Madya Mandala adalah
bagian tempat kegiatan dan aktifitas keluarga sehari-hari.
Dan Nista Mandala
adalah bagian belakang (teben)
pekarangan.
Organisasi
Sosial
Organisasi social
masyarakat Desa Penglipuran terbagi menjadi dua yaitu Lembaga Desa Pakraman Penglipuran
dan Lembaga Dinas Lingkungan Penglipuran.
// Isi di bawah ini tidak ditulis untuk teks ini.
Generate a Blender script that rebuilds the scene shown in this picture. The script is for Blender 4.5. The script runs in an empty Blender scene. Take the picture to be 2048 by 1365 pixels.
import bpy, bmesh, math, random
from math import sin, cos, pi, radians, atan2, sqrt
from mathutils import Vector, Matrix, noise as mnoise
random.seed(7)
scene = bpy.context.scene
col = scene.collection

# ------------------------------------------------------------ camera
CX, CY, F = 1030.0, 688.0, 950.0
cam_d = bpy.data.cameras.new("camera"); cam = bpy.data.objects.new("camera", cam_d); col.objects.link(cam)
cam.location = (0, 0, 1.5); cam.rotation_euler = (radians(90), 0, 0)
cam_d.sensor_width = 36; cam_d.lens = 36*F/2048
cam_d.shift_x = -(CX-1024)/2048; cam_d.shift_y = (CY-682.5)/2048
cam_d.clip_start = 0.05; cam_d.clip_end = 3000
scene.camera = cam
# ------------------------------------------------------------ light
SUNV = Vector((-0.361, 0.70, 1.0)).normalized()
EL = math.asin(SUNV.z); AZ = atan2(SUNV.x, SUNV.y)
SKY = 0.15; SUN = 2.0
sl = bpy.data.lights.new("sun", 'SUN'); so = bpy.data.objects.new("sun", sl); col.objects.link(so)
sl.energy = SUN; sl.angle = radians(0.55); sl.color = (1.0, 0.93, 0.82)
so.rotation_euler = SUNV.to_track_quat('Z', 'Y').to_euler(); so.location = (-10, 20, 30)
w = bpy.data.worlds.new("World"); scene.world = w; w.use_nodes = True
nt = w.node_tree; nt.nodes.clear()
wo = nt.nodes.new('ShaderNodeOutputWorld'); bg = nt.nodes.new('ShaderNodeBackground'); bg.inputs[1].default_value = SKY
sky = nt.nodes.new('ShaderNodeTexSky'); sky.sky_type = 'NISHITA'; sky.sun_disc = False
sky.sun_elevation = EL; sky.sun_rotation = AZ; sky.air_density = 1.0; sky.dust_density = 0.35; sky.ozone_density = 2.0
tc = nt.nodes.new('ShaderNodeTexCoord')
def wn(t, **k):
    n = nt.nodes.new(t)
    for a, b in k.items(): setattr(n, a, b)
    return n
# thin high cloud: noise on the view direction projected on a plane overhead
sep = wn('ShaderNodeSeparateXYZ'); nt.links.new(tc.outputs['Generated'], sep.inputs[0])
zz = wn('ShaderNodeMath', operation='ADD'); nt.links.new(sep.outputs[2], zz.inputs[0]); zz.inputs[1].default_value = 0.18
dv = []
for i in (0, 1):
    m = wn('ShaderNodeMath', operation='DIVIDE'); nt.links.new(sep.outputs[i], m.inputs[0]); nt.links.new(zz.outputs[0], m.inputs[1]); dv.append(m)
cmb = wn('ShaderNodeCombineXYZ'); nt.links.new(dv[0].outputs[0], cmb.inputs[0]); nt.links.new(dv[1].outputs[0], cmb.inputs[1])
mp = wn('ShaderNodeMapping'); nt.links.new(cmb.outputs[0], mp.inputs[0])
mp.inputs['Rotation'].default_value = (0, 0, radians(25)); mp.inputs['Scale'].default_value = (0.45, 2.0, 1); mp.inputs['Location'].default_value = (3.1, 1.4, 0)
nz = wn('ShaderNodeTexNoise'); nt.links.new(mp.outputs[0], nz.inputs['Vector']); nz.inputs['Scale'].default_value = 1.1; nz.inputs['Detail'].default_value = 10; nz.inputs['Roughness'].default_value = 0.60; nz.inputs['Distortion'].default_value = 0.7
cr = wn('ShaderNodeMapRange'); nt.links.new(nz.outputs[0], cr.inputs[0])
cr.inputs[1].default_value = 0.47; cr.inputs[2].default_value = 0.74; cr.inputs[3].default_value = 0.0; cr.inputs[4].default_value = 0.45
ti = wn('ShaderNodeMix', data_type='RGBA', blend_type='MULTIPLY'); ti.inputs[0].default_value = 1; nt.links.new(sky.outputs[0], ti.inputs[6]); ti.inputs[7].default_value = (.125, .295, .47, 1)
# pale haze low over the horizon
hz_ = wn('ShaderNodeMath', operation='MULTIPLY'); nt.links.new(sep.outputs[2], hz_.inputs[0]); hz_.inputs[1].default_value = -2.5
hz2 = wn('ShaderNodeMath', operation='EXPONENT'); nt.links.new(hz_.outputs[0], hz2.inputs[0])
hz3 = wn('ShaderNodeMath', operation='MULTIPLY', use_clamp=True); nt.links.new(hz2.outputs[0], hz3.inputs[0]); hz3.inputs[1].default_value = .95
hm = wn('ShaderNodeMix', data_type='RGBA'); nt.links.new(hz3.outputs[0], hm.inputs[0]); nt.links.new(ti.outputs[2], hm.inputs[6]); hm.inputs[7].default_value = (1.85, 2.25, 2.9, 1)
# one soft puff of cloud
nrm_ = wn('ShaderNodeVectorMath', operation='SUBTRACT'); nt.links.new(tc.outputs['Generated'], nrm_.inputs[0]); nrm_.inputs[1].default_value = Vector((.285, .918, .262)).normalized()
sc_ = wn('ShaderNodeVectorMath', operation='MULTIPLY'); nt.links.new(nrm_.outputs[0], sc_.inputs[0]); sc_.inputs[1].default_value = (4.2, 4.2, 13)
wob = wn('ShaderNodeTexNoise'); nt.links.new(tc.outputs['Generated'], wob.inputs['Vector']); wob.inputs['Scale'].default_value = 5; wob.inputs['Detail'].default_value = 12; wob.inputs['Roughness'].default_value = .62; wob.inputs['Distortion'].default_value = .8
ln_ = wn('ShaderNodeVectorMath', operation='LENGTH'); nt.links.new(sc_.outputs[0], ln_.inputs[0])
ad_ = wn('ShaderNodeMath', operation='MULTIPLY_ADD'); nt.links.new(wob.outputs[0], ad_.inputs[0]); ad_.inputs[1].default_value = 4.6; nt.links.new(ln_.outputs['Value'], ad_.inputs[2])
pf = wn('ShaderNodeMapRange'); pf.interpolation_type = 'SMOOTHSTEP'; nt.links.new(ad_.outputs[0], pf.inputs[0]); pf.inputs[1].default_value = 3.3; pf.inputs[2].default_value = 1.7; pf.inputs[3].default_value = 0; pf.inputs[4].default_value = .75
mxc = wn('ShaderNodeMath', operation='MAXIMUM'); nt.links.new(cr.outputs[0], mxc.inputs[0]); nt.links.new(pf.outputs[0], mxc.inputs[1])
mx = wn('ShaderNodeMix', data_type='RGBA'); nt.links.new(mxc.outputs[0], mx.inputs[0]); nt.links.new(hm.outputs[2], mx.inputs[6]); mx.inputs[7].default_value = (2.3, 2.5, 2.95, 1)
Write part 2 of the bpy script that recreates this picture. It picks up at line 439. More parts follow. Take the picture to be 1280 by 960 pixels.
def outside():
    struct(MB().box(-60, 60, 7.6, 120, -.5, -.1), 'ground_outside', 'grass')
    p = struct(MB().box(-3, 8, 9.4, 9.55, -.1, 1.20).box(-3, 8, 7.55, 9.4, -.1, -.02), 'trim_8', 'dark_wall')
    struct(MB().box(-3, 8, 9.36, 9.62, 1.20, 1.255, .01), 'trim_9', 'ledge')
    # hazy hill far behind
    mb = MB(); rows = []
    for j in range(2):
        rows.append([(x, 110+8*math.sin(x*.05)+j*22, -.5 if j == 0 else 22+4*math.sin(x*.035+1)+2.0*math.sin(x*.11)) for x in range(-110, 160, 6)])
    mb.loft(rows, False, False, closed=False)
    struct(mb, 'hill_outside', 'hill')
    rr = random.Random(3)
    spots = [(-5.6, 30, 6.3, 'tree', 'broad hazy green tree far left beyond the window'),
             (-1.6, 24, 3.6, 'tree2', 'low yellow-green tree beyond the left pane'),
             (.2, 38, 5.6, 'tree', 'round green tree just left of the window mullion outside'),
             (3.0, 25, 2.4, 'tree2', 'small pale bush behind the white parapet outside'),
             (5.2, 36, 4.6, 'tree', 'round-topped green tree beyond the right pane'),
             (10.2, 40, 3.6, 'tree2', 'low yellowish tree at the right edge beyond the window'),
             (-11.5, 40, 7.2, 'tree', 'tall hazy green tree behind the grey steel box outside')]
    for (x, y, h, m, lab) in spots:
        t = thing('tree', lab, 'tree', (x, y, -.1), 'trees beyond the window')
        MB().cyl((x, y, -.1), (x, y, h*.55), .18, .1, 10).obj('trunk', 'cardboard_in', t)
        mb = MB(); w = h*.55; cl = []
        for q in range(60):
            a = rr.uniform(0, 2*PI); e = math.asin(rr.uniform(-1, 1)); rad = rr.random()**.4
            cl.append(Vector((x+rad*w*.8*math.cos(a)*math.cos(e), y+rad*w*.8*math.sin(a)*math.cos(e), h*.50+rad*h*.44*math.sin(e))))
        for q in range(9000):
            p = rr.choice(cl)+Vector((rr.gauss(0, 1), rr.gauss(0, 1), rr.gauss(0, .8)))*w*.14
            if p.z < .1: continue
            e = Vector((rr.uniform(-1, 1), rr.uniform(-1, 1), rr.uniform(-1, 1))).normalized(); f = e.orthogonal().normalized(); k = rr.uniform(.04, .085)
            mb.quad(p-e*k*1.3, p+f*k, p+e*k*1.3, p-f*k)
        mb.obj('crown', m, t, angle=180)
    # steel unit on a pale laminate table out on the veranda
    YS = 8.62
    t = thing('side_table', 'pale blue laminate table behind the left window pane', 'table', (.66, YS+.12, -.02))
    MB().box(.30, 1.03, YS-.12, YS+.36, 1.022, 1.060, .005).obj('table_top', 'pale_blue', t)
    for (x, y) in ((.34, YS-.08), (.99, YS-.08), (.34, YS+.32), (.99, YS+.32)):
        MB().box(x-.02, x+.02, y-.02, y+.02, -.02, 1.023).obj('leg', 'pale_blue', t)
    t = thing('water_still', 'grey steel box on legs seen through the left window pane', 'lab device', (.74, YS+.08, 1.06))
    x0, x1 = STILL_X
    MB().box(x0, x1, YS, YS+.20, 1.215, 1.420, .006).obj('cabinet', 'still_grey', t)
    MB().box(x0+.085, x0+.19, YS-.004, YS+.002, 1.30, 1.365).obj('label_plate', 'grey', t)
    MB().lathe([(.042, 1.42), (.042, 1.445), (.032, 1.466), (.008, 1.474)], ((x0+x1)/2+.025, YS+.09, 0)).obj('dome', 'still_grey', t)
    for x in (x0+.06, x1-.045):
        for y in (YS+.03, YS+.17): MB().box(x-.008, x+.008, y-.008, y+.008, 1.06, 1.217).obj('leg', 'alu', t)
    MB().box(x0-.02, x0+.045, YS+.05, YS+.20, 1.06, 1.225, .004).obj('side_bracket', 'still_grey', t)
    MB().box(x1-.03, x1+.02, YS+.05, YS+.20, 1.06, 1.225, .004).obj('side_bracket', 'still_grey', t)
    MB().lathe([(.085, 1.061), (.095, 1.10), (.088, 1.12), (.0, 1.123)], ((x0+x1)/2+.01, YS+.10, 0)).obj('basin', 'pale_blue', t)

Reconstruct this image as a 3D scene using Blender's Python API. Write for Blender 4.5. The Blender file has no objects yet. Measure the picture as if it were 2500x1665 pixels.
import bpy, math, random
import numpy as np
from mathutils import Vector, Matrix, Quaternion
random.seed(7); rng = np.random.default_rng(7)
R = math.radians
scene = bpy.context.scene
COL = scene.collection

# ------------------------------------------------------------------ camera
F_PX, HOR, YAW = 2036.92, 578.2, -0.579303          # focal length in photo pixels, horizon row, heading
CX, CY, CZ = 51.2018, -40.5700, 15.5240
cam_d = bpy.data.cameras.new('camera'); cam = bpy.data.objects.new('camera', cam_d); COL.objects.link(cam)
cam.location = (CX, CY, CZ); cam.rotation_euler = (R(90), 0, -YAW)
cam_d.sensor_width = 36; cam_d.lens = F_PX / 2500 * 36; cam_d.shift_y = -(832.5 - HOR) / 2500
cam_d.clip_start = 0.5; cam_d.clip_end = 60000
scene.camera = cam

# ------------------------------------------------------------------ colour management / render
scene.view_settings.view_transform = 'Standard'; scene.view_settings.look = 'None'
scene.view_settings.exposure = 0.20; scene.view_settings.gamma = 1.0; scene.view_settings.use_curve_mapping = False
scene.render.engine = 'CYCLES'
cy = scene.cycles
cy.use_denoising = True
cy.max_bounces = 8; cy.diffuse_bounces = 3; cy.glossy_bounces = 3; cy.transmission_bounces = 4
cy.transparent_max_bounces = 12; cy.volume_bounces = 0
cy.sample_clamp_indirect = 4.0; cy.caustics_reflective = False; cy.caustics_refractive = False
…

Lembaga Desa Pakraman disusun
dalam satu kepemimpinan yaitu Prajuru (Pengurus) Desa Adat Penglipuran.
Prajuru Desa Adat
dibedakan menjadi dua bagian yakni Prajuru Desa Adat yang terdiri dari kelian
adat, dua orang penyarikan dan seka-seka.
Dan Prajuru Ulu Apad
terdiri atas dua belas orang yang disebut dengan Jero Kancan Roras meliputi dua
Jero Bayan (Jero Bayan Mucukdan Jero Bayan Nyoman),
dua orang Jero Bahu
(Jero Bahu Mucukdan Jero Bahu Nyoman), dua orang Jero Singgukan (Jero Singgukan
Mucukdan Jero Singgukan Nyoman),
dua orang Jero
Cacar(Jero Cacar Mucukdan Jero Cacar Nyoman), dua orang Jero Balung(Jero
BalungMucukdan Jero Balung Nyoman), dan dua orang Jero Pati(Jero Pati Mucukdan
Jero Pati Nyoman).
Sedangkan Lembaga Dinas
Lingkungan di Penglipuran terdiri dari Camat, Lurah, Bandesa Adat, Kepala
Lingkungan, dan Jero Kubayan.
Macam-Macam
Ritual Tradisional
Desa Adat Penglipuran
memiliki ritual-ritual tradisional dalam upacara-upacara keagamaan.
Pertama, ritual Nyaeb
adalah upacara awal siklus bercocok tanam sebagai persembahan kepada Dewa Wisnu
yang ditandai dengan membuka aliran air yang dilaksanakan di perbatasan Desa Penglipuran dengan Desa
Kayang pada Sasih Sada.
Kedua, Mamungkah adalah upacara pada saat memulai mebajak
lahan pertanian yang dipersembahkan kepada Ratu Sakti Kentel Bumi dengan
persembahan dengan sarana hewan sapi.
Ketiga, Nangkluk Merana adalah upacara pegendalian hama dan
untuk keselamatan manusia dan tumbuhan yang berhubungan dengan perubahan iklim.
Sarana dalam ritual ini berupa satu ekor sapi betina.
Keempat, Ngaturang Upeti adalah upacara persembahan hasil
bumi berupa buah-buahan, sayuran atau dedaunan.
Ritual ini dilaksanakan setalah Nyepi pada Sasih Desta.